Initially it's fantasy. You can't look at Iron Man or Wolverine and not think "Oh you fucking mint bastard". Even though Wolverine has hair that looks like it was chopped by Phil the Hacker from Shiney Row. They have charisma, style, and power beyond that of us normals. It's natural to hope that we will one day possess such abilities. Whether it's created by man's inventions (Iron Man's suit, Wolverine's Adamantium Skeleton, Mark Wahlberg's cock in Boogie Nights) or accidental (Peter Parker bitten by a radioactive spider, Bruce Banner smashed by Gamma Rays, the incredibly bland "Fantastic 4") we all wish for a piece of it. Just imagine being able to save the World because you were Captain Fucking Fantastic! Or, for starters, being able to blow up your place of work because no-one could stop you.

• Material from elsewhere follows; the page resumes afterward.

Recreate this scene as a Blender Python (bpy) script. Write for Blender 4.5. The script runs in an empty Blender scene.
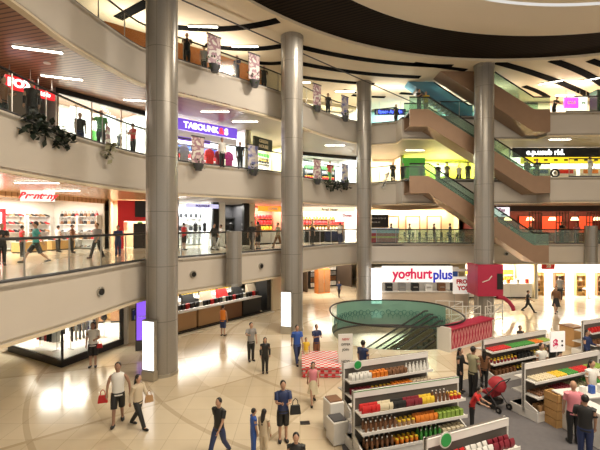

Tonight I am going to see The Avengers movie, something a lot of us have looked forward to for quite a few years now since the end credits scene in Iron Man. The build up to the movie has been huge. The four main characters (Iron Man, Captain Man, Hammer Man, and Big Green Bastard Man) already have at least one feature under their respective belts. I can't wait to forget everything and be blinded by a myriad of things getting smashed, jokes being quipped, and Scarlett Johansson's arse. Oh for the love of God I would motorboat her arse until the police arrived. With the 4 main characters, and the ensuing hi-jinx, there will be plenty of fantasy escapism. Is there a human element that grounds the experience?

The Hulk. The big green guy that grows the angrier he gets? Definitely the most human element of The Avengers. Captain America is a cardboard cut-out. Little geeky kid gets turned into a super-soldier to chin Hitler? Dull. Thor is a God King of Valhalla and wouldn't have even travelled to Earth if he didn't lose his hammer. Most people keep theirs in a toolbox, mate, sort your fucking gash out. Iron Man is amazing. He's a tech geek who builds epic inventions in his basement, but is also very comfortable being the centre of attention. As likeable as he is, you can't relate to that on a human level. Bruce Banner, on the other hand, just wants to be left alone. He wants to go about his business without being disturbed. His power is a burden, something which starts beyond his control but he's trying, he's trying hard, man. When his buttons are pressed, he becomes even more human. You're driving your car and someone cuts across your lane without indicating, you will probably flash your lights, beep your horn, shout expletives. That's The Hulk trying to get out. Playing your xbox and a cold-caller knocks at your door to ask if you've been injured in the last 5 years? "Nah mate, but I was just about to go for 30 kills so I think I might be injuring my fist on your balls". That's The Hulk again. You're at McDonalds spending a tenner on food, and you want a little pot of ketchup, the dungfuck behind the counter says "that'll be 5p". Oi toss! I just spent what you would earn in 2 hours on a fucking burger and you want 5p for an obscenely tiny pot of sauce? The anger builds, you grow uncontrollably ripping all of your clothes. The pain is unfathomable as your bones shift shapes to compensate for your growing size. You turn green. Your fists are now the size of horses and the rage clouding your brain means you only have the capability of shouting "BURDIS SMASH" before you demolish McDonalds in Barmston, and everyone inside. OK, maybe that's a stretch.

I'm saying The Hulk is the most human, but no matter how big he gets his trousers always fit and turn purple. That's voodoo shit right there!